- _Task details_: Collect every line below that contains the word "only".

- _Material to process_:
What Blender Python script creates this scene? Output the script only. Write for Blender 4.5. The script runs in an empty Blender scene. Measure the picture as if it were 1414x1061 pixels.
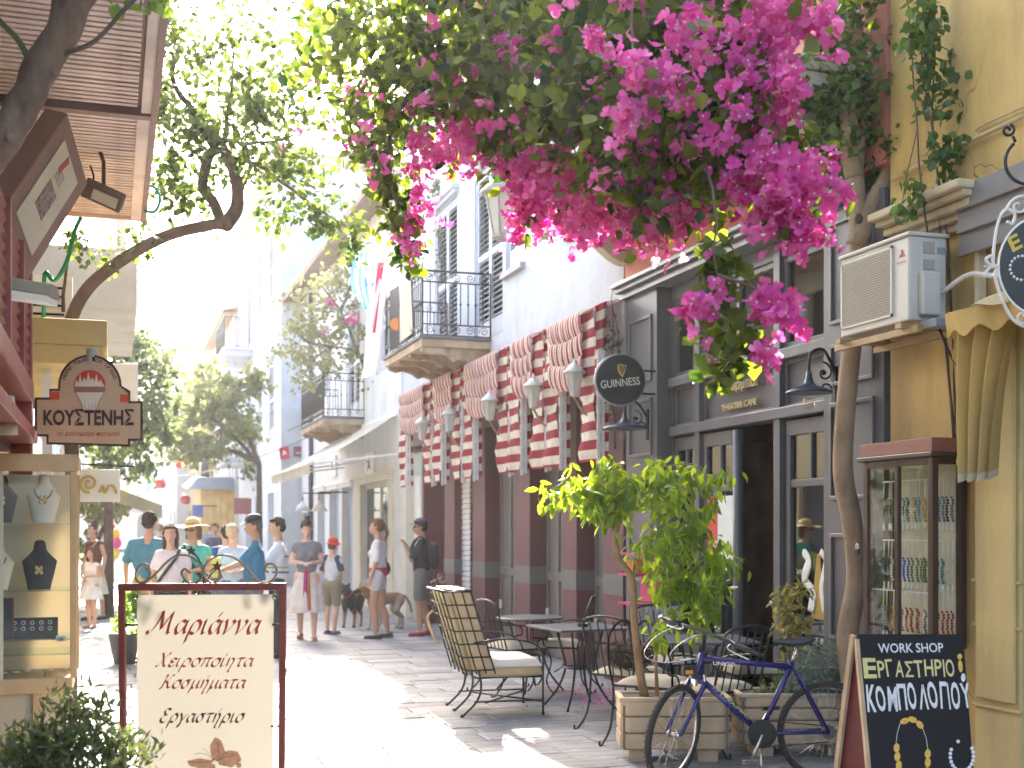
--
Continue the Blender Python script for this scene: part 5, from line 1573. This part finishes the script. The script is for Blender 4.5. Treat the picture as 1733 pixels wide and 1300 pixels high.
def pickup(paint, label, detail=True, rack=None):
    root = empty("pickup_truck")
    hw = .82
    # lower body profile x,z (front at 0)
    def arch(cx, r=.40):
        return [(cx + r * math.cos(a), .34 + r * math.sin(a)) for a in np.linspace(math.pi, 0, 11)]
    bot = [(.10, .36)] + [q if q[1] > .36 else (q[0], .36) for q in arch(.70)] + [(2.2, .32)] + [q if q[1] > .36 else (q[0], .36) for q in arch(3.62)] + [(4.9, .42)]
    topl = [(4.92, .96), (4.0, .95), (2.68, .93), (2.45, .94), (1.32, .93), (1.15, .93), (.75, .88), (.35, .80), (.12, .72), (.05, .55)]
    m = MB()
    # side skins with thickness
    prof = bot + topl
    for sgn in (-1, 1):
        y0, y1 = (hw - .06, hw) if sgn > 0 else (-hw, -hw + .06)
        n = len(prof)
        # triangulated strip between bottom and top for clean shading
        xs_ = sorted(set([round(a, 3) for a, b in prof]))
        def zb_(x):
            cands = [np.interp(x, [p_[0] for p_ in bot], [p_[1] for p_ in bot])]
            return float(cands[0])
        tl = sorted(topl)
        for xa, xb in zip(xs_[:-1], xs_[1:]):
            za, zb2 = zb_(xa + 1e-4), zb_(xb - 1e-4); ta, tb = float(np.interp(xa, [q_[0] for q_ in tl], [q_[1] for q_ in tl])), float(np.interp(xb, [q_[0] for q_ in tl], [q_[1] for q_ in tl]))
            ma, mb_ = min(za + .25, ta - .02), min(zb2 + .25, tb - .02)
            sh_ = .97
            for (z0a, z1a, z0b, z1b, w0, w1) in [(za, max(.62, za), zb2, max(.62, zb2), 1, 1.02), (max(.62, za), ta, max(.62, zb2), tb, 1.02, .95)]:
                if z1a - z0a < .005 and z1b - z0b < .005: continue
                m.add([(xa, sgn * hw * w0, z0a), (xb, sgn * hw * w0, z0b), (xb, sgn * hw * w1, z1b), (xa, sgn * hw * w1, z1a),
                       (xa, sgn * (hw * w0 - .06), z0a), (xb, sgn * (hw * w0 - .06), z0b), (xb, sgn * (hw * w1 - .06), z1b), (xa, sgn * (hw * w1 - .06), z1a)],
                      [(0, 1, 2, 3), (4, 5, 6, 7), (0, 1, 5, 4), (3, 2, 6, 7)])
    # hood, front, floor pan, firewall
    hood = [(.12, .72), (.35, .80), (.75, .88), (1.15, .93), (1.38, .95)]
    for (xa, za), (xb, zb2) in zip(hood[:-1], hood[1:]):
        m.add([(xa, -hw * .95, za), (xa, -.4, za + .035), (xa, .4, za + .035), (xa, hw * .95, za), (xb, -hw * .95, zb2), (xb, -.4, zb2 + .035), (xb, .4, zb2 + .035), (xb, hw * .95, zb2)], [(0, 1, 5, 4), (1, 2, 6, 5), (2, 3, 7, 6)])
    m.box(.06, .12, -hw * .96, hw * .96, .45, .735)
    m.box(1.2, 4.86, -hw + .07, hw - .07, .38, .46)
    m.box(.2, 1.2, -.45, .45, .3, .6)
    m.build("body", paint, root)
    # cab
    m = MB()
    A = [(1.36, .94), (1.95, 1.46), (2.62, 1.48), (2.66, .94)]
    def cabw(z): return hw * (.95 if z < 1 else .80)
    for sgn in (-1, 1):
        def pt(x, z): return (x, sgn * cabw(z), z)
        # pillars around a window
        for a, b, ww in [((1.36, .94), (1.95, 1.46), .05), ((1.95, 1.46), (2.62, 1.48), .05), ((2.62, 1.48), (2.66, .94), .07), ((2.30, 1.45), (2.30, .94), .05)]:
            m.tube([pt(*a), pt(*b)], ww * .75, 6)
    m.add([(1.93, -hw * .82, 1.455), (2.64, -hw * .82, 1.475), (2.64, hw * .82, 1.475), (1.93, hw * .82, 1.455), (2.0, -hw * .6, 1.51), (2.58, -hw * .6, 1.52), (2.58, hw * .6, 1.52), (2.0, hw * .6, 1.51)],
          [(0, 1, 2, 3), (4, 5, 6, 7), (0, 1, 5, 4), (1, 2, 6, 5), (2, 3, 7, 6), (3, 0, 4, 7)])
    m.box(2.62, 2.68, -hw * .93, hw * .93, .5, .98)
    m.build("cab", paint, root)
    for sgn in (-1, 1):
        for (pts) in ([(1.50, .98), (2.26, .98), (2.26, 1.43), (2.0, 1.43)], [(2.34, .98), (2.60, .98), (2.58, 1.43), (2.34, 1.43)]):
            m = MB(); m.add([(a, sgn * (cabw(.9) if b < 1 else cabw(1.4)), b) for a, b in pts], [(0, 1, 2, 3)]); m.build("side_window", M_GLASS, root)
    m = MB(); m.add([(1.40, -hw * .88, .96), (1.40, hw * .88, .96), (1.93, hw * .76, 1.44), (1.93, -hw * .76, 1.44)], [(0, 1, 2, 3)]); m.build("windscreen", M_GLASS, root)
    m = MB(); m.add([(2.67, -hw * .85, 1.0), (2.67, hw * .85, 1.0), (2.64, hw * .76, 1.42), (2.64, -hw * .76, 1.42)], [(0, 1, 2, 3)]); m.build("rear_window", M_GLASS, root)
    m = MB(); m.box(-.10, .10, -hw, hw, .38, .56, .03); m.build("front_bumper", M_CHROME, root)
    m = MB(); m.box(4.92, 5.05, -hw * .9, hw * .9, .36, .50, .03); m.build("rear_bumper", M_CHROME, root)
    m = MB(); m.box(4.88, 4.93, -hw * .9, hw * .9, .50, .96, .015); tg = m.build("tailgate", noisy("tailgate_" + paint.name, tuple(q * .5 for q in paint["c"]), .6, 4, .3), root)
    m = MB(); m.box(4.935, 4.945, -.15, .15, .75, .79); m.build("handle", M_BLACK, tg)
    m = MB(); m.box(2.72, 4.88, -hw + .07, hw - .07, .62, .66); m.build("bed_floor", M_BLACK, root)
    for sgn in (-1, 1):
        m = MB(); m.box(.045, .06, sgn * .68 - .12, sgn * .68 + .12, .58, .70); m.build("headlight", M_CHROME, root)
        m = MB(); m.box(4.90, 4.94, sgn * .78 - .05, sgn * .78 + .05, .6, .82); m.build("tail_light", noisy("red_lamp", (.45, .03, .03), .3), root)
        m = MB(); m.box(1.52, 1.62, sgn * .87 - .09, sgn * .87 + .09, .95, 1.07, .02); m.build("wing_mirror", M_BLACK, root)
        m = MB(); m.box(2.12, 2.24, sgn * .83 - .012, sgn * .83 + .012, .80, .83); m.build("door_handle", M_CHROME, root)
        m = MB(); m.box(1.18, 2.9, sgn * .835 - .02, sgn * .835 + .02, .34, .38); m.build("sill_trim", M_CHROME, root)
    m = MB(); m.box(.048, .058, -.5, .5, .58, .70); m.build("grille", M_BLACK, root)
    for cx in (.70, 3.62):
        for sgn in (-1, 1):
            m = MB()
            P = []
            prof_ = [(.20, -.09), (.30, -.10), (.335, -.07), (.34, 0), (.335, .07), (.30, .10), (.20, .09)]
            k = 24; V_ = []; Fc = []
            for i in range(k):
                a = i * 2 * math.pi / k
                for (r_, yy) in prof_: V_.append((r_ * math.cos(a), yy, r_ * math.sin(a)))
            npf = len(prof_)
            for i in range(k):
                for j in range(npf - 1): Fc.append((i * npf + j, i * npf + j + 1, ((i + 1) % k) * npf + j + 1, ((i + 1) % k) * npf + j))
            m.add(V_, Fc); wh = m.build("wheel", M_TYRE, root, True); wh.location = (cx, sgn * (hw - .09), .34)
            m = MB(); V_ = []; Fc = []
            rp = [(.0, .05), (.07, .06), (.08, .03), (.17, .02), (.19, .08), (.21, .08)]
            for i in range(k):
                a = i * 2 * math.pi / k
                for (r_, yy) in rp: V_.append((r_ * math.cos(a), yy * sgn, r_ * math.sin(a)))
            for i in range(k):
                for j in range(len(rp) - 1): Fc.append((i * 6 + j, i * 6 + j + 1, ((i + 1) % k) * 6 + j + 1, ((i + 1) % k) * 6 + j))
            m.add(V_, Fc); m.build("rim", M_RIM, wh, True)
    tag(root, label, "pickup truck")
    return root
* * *
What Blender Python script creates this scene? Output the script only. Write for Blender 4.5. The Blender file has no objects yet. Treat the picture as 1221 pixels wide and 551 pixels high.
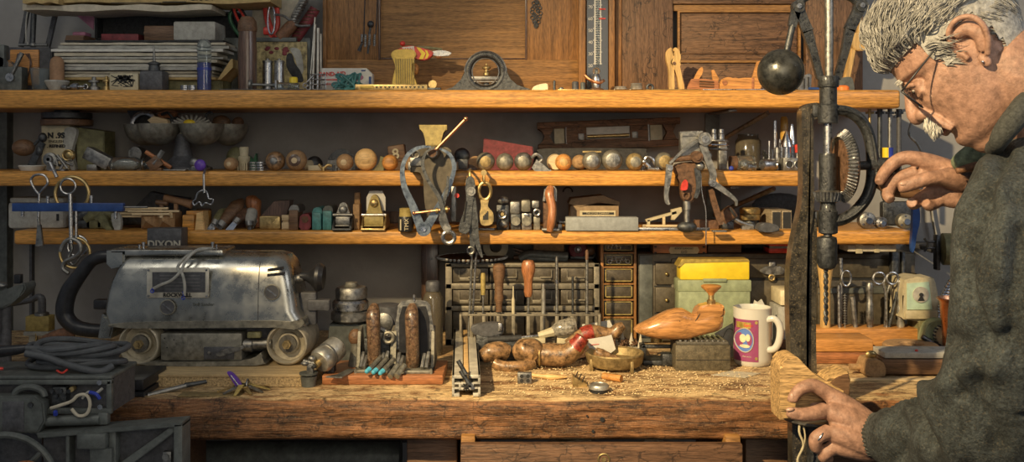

- _The solution_:
What Blender Python script creates this scene? Output the script only. Write for Blender 4.5. The script runs in an empty Blender scene. Measure the picture as if it were 1414x1061 pixels.
What Blender Python script creates this scene? Output the script only. Write for Blender 4.5. The Blender file has no objects yet. Treat the picture as 1221 pixels wide and 551 pixels high.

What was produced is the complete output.